Given answer is 8.23x10^5 N/C and makes an angle 45 degree below –x-axis.

I can't get the answer.First I start the formula E=k(q1xq2)/r^2 and x and y component then I don't know how and what formula to use but I got try my best to do this question but I still unable to find solution.Can someone guide me with solution nicely.Thanks in advance

ebaines
Feb 22, 2011, 11:09 AM
First, the magnitude of the electric field is given by:


|\vec E| = k \frac q {r^2}


And for point charges like this the direction of the electric field is away from the charge if the charge is positive, and toward the charge if it is negative. So first calculate the x and y components of the electric field at point A due to each of the three charges, then add the x and y components togther, and lastly combine these values using vector addition.

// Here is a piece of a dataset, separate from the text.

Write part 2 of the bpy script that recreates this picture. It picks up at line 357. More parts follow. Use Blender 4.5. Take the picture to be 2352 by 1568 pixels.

I'll help you get started, For the -4\ microC charge the magnitude of the electric field at A is:


|E| = k \frac q {r^2} = 8.99 \times 10^6 \frac {Nm^2}{C^2} \ \times \ \frac {4 \times 10^{-6}C} {(0.2m)^2} = 449500 \frac N C


The x and y components of this field are:

E_x = E sin(45) = 318000 N/C
E_y = E cos(45) = 318000 N/C

Note these are positive values because the direction is up and towards the right (in the direction toward the charge).

Now repeat for the other two charges, and add the three elecric field vectors together. Can you take it from here?